[Given instruction] Lines holding the string "from" are the ones to copy; find them all in the data.

[Supplied material]
----

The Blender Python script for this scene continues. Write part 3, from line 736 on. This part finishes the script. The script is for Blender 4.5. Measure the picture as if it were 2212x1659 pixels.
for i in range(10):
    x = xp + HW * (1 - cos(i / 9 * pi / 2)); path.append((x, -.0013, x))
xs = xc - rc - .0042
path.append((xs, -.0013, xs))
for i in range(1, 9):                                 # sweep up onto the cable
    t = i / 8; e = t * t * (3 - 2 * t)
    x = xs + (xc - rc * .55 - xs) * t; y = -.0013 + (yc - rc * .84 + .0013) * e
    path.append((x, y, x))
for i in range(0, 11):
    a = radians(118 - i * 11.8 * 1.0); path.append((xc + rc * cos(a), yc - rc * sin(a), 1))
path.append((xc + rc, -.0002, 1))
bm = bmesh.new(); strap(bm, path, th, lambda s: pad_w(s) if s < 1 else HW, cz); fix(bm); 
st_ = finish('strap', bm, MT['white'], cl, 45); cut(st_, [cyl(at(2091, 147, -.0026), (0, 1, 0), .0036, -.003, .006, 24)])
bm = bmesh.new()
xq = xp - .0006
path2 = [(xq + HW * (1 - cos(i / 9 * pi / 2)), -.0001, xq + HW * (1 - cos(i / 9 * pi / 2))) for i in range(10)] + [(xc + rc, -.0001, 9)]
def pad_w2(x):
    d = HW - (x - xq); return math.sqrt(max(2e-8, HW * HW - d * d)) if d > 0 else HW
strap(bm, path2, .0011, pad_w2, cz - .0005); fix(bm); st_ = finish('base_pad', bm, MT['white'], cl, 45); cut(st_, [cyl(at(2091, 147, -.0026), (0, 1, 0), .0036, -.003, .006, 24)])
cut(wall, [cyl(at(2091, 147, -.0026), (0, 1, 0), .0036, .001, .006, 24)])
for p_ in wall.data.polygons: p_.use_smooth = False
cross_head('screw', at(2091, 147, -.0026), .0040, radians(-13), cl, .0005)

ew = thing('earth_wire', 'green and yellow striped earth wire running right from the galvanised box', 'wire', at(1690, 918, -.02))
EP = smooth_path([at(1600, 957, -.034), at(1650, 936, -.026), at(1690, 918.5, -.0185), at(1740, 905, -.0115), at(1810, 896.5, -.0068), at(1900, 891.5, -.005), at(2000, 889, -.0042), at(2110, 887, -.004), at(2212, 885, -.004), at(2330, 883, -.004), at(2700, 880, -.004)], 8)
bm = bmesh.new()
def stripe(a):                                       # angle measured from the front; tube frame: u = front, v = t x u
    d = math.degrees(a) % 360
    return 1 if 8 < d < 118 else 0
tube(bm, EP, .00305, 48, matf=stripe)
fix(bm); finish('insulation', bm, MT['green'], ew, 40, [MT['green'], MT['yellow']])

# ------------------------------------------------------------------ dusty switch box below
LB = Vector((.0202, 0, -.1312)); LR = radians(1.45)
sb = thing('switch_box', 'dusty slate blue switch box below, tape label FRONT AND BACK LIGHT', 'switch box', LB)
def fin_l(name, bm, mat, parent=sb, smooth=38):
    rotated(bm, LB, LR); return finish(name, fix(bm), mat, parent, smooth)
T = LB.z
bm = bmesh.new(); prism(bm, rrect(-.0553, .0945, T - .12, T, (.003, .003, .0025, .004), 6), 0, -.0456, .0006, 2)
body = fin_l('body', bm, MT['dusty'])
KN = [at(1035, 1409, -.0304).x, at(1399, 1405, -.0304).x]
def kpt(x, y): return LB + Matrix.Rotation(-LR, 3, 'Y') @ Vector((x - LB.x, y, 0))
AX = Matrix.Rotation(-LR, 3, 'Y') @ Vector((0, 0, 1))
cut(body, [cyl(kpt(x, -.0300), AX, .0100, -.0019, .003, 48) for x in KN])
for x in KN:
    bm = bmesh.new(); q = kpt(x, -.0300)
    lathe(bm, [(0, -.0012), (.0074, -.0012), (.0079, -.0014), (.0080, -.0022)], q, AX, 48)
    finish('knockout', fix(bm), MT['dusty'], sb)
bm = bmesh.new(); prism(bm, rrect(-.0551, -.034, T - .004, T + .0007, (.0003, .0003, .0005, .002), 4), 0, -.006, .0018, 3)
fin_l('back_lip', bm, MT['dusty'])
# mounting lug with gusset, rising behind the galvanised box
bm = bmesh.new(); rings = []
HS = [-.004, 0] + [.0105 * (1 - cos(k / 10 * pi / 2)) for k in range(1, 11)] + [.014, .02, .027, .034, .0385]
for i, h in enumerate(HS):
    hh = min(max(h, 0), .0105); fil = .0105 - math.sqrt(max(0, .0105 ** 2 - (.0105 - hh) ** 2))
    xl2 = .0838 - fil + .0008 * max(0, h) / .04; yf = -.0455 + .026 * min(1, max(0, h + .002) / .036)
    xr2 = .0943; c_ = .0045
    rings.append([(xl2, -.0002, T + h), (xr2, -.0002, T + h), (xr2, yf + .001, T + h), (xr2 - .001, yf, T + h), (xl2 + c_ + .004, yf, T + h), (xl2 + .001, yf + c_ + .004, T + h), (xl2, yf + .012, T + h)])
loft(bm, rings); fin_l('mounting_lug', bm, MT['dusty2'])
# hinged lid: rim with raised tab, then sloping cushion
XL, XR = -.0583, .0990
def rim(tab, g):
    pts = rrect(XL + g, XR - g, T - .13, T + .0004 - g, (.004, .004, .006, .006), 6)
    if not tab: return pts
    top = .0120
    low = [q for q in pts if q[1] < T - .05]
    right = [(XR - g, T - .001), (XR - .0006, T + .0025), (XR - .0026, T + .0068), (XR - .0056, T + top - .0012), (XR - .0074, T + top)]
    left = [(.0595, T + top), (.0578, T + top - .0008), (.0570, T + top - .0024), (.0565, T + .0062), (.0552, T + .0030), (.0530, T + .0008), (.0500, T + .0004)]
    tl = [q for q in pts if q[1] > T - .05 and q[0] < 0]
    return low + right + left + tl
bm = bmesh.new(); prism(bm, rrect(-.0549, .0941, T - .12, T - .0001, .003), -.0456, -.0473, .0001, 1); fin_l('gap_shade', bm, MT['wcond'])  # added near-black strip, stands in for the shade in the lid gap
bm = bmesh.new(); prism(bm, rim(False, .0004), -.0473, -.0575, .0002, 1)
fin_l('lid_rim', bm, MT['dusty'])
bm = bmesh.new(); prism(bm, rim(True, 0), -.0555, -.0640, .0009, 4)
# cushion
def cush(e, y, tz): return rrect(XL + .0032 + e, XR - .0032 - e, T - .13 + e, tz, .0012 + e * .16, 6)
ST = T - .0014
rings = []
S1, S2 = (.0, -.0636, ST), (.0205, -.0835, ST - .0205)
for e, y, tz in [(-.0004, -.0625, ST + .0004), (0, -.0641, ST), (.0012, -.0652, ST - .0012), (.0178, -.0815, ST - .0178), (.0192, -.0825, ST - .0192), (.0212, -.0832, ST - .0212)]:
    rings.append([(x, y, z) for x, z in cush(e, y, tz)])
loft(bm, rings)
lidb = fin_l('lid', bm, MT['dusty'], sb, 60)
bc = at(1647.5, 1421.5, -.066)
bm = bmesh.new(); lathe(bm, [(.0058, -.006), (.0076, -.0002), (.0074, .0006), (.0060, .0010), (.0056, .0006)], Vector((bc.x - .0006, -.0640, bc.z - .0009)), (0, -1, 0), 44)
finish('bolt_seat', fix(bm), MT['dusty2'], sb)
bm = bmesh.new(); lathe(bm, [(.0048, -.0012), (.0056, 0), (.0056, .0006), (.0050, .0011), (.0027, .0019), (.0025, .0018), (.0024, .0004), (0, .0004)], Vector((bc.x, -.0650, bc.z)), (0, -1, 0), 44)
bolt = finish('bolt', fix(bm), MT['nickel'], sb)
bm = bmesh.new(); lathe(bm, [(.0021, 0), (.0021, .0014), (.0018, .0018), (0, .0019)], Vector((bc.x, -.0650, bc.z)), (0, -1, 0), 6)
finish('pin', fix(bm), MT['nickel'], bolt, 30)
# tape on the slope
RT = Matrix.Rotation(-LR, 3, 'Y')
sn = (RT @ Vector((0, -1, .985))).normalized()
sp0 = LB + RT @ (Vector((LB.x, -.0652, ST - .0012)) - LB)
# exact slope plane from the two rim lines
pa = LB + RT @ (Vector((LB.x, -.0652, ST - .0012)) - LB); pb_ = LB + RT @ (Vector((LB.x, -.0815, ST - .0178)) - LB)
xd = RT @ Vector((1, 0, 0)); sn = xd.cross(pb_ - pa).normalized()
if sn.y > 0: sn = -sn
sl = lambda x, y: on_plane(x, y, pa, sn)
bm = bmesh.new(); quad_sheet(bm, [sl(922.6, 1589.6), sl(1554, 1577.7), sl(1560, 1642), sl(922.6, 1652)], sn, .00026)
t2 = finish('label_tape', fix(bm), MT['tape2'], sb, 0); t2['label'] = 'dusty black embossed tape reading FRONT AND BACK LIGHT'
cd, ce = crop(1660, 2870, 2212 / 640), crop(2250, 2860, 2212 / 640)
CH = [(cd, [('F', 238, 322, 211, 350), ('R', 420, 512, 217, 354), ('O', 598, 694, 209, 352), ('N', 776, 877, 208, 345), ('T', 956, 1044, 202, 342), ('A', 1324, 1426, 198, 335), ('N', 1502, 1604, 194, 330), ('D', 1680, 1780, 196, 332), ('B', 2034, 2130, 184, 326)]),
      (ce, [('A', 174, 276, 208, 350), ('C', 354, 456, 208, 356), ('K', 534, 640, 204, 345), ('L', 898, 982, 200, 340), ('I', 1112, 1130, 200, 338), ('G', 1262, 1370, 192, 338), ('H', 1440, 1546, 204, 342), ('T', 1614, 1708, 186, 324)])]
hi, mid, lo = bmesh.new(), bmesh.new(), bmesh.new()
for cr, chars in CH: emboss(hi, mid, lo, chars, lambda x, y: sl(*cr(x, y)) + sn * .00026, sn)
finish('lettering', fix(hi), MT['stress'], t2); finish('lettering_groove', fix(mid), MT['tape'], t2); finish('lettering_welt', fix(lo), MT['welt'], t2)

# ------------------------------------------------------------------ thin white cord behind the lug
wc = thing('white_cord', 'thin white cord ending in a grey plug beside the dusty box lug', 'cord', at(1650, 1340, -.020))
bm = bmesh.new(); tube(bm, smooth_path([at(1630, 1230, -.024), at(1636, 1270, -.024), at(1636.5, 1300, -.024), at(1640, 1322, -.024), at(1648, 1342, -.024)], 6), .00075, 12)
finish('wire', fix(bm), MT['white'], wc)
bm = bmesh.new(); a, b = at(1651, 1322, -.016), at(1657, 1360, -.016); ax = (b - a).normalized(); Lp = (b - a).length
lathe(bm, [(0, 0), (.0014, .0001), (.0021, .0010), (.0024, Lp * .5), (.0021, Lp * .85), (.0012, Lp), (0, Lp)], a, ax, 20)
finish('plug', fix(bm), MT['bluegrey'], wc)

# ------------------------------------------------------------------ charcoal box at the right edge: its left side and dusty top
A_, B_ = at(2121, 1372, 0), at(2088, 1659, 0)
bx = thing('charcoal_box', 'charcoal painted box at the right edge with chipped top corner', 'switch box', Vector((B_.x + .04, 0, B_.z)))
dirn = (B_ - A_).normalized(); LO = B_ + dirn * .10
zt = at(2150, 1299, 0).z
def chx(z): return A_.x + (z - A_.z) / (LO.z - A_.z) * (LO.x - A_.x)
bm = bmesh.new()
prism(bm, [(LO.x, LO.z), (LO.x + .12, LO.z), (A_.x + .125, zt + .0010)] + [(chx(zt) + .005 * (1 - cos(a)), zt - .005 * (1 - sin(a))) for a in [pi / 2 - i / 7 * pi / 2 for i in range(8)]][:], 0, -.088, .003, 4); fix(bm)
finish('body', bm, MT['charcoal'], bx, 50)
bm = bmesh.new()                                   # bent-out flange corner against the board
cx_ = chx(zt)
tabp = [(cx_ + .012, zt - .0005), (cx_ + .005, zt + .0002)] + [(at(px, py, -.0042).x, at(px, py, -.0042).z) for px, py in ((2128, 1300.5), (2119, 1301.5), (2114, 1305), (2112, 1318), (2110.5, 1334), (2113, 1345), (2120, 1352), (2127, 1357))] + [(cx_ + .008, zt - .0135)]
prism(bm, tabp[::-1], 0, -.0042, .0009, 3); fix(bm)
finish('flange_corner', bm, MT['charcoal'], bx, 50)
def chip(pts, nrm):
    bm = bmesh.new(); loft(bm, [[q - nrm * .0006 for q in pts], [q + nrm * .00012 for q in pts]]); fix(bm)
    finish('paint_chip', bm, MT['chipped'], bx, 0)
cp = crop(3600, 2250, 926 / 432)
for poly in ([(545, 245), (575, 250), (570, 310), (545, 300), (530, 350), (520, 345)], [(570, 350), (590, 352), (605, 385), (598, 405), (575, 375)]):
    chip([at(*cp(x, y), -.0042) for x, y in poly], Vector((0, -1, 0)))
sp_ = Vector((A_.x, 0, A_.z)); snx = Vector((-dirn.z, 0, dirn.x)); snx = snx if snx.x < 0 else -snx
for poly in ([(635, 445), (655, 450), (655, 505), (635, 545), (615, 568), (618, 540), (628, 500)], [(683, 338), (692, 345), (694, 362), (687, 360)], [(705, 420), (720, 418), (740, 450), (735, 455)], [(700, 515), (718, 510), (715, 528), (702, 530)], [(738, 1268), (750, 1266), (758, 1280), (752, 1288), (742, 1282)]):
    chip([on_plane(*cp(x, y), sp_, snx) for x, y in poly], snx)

----

[Solution]
The Blender Python script for this scene continues. Write part 3, from line 736 on. This part finishes the script. The script is for Blender 4.5. Measure the picture as if it were 2212x1659 pixels.
ew = thing('earth_wire', 'green and yellow striped earth wire running right from the galvanised box', 'wire', at(1690, 918, -.02))
def stripe(a):                                       # angle measured from the front; tube frame: u = front, v = t x u
# exact slope plane from the two rim lines